O filme baseia-se num romance autobiográfico de Franck Courtès que, não há muitos anos, podia ter estado aqui, em Veneza, na condição de fotógrafo, é assim que o recordo quando trabalhava, como free lancer, para a revista francesa Les Inrockuptibles e também para o Libération. Não conhecia a sua mudança de vida nem li o livro que deu título a este filme, publicado pela Gallimard em 2023. Certo é que Valérie Donzelli adaptou-o ao grande ecrã com brio e um sentido de dignidade a toda à prova.
O registo da competição mudou radicalmente com No Other Choice e não é por acaso que Park Chan-wook dedica o seu novo filme a Costa-Gavras: em entrevista este sábado, o sul-coreano contou que é fã antigo do veterano autor de Golpe a Golpe (2005), filme que, tal como No Other Choice, adapta a novela The Ax, de Donald E. Westlake.
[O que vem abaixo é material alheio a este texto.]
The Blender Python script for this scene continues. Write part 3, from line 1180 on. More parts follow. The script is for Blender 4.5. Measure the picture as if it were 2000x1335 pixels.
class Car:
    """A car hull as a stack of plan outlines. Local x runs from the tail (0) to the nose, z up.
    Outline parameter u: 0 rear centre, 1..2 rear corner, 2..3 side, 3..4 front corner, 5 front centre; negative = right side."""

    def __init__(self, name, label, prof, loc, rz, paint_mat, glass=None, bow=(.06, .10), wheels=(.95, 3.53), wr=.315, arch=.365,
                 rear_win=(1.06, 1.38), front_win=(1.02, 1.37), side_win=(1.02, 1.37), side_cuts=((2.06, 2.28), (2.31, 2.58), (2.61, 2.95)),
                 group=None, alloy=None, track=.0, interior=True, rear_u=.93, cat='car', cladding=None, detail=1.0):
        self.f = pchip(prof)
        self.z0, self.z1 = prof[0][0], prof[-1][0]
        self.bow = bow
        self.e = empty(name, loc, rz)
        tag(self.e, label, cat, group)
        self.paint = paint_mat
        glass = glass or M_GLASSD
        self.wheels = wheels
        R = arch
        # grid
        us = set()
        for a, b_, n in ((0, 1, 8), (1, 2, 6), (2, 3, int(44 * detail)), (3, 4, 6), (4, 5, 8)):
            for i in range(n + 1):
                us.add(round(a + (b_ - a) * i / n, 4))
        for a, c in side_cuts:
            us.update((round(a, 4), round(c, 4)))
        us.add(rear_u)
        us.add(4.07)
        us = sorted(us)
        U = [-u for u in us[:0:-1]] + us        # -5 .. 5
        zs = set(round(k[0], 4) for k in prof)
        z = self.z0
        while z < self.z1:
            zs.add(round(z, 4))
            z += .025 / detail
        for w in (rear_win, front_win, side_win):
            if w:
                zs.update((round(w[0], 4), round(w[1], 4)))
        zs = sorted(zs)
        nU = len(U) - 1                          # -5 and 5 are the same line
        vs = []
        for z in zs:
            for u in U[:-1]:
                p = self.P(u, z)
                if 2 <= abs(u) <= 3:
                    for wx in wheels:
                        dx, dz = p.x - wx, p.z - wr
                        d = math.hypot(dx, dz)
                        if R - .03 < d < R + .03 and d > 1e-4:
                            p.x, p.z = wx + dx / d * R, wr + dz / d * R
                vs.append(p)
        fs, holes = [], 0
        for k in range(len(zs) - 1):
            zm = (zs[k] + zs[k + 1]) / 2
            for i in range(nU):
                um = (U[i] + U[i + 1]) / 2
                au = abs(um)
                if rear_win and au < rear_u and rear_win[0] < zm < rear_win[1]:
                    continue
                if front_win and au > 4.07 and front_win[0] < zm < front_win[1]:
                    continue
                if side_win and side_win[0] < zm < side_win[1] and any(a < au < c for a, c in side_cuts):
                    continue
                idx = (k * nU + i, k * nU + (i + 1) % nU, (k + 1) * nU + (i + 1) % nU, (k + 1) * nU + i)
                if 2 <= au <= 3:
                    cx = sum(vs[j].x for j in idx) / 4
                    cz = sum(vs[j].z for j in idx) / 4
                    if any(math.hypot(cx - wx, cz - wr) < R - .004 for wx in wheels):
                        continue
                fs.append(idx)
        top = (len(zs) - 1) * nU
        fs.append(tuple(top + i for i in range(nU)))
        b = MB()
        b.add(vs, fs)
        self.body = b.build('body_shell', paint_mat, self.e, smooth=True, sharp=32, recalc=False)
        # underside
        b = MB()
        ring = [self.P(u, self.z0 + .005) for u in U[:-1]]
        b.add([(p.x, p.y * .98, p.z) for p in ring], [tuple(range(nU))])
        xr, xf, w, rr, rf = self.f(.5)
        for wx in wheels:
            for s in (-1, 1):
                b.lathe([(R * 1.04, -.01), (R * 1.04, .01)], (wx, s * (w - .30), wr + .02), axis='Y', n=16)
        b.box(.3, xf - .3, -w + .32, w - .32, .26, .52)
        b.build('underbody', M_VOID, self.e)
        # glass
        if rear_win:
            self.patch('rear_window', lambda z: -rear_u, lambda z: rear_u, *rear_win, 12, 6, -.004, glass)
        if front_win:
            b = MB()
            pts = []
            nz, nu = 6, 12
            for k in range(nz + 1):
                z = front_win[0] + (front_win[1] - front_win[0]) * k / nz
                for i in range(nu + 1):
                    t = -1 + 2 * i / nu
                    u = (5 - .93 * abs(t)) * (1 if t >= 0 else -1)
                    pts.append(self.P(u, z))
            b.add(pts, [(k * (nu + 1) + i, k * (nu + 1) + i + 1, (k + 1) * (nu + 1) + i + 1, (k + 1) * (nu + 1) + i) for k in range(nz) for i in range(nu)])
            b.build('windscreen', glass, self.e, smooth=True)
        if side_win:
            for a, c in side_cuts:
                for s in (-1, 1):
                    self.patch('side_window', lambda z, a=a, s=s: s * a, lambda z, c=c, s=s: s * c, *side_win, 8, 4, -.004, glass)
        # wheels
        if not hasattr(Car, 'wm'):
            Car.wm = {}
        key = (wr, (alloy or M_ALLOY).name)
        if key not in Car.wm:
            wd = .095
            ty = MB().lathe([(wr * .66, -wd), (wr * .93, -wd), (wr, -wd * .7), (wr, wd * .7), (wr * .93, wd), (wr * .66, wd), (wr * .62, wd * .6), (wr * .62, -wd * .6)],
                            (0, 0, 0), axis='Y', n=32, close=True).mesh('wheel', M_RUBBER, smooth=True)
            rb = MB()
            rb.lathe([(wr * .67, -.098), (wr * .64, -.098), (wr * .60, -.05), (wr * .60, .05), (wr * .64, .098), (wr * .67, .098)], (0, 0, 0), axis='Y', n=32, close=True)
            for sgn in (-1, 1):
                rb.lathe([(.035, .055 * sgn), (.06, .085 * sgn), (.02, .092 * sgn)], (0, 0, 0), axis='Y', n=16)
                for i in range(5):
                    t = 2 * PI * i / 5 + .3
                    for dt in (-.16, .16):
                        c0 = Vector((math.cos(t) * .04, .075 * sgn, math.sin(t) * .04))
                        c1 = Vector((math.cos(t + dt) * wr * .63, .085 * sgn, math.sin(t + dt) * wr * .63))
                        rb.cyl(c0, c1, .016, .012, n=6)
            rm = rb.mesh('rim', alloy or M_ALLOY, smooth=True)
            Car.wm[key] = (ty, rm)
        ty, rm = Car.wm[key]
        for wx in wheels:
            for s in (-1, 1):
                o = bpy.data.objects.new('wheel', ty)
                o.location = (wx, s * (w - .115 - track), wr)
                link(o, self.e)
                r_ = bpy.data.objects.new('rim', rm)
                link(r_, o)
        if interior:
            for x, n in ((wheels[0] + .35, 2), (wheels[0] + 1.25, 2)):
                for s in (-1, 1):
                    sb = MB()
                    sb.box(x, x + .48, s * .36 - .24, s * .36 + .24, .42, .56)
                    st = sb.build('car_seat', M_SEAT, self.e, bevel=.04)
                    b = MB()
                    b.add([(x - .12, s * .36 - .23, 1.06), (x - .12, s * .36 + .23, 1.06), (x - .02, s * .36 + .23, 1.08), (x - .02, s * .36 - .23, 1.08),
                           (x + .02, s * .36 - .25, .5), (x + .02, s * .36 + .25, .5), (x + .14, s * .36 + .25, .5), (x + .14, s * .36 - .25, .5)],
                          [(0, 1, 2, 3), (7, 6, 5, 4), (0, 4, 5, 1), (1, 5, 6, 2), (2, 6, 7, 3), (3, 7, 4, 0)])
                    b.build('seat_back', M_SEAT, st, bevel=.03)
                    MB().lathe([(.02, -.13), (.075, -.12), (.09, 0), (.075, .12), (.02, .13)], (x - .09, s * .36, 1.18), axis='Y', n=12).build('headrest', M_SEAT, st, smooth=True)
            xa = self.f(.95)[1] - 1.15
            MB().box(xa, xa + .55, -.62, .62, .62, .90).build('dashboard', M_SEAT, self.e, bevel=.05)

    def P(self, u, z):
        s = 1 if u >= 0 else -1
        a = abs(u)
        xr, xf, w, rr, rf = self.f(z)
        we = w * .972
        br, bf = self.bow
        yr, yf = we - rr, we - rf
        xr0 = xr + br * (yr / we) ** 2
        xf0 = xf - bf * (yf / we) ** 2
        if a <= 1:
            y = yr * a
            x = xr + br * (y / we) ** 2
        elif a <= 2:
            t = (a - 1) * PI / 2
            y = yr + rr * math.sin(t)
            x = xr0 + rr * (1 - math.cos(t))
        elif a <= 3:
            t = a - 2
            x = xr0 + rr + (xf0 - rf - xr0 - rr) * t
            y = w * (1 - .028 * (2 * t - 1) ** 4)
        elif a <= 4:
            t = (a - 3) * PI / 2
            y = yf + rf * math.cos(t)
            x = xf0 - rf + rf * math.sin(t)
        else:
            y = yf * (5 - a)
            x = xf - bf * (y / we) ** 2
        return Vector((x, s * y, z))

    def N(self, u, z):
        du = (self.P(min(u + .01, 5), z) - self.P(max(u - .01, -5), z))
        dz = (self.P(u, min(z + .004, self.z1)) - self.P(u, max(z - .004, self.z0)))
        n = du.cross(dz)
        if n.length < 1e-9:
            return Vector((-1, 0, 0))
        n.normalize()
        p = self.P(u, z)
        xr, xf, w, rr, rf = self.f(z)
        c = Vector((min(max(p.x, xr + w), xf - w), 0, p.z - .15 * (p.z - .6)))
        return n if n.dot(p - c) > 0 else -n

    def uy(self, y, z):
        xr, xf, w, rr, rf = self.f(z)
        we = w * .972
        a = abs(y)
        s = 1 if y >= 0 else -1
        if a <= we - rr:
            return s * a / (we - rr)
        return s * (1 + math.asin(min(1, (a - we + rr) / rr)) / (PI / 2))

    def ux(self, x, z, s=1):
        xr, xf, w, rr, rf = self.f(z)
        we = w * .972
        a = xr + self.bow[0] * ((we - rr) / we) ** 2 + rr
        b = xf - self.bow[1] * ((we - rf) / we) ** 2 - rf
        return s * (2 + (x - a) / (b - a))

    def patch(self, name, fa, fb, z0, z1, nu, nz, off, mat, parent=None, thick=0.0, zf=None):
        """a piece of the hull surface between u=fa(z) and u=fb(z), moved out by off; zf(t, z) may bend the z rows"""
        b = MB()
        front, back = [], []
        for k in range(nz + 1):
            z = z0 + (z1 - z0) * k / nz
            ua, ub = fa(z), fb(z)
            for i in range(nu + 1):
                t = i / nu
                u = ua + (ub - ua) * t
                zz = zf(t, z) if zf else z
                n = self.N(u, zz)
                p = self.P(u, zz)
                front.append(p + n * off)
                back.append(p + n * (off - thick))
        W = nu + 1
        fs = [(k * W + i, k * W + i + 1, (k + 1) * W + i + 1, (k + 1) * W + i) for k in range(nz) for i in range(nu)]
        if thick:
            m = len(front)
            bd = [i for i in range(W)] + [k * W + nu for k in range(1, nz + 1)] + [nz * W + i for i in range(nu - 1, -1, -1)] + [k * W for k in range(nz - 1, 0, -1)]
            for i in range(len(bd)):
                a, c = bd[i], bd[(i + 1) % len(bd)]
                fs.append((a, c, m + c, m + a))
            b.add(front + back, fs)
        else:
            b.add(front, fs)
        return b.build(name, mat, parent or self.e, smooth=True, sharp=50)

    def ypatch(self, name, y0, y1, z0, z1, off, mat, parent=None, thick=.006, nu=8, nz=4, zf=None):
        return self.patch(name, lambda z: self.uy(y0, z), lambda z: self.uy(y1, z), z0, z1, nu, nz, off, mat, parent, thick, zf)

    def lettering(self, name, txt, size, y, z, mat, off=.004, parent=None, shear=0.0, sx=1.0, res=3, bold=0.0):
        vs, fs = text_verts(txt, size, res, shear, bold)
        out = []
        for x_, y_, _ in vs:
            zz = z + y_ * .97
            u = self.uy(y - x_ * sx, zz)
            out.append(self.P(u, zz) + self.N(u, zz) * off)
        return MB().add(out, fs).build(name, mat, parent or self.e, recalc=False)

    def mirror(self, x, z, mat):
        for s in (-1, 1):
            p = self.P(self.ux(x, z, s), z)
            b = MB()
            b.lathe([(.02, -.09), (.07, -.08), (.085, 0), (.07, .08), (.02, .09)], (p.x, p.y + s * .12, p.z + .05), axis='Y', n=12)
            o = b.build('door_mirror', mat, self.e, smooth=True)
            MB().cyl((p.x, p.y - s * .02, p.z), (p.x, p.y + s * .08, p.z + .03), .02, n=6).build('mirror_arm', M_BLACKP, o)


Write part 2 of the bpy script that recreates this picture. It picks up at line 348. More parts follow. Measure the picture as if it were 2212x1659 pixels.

Apesar disso, não há atropelos de nenhum tipo entre as duas obras e este é mesmo um regresso em grande para o cineasta de 62 anos que o mundo conhece, sobretudo, do êxito mundial de Oldboy.
A influência de No Other Choice não vem de livros manga como Oldboy, mas há um lado cartoonesco inato ao cinema de Park Chan-wook que se adapta exemplarmente a esta farsa descabelada sobre o capitalismo, em era de inteligência artificial. Man-Soo (Lee Byung-hun) é um pai de família dedicado, casado e com dois filhos. Construiu uma casa de paraíso em que cultiva bonsais e trabalha há décadas — empregado exímio — para uma indústria de celulose que, certo o dia, o põe na rua. O homem reage, desconsolado: põe a casa à venda e, entre mais apertos, cancela a assinatura da Netflix (com palmas na sessão de imprensa). Permitem-lhe, contudo, candidatar-se a um cargo de chefia. Escaldado, ele decide então começar a eliminar fisicamente a concorrência.

“No Other Choice”, de Park Chan-wook, a concurso pelo Leão de Bastien Bouillon
Quanto mais endiabrado é No Other Choice (será distribuído em Portugal pela Alambique Filmes), mais eficaz se torna. Os momentos de humor e o serviço de Park à comedia negra estão sempre a descobrir novas digressões, uma delas é a arma usada por Man-Soo para se livrar dos rivais, uma velha pistola norte-coreana que outrora foi guardada como troféu por um antepassado da personagem na Guerra do Vietname. Man-Soo sabe que a ciência forense dificilmente o ligará a essa pistola. E nem toda a gente no Ocidente está ao corrente disto (foi Park quem o contou) mas, durante o conflito no Vietname, tropas sul-coreanas combateram ao lado dos Estados Unidos quando se deram conta de que a Coreia do Norte apoiava clandestinamente o exército vietcongue. O detalhe da pistola torna-se então um rastilho para mais uma teoria da conspiração num universo já de si absurdo. Park Chan-wook tem um filme em Veneza para o palmarés. Resta saber se o júri se dará conta de que este cinema é único, pessoal e intransmissível.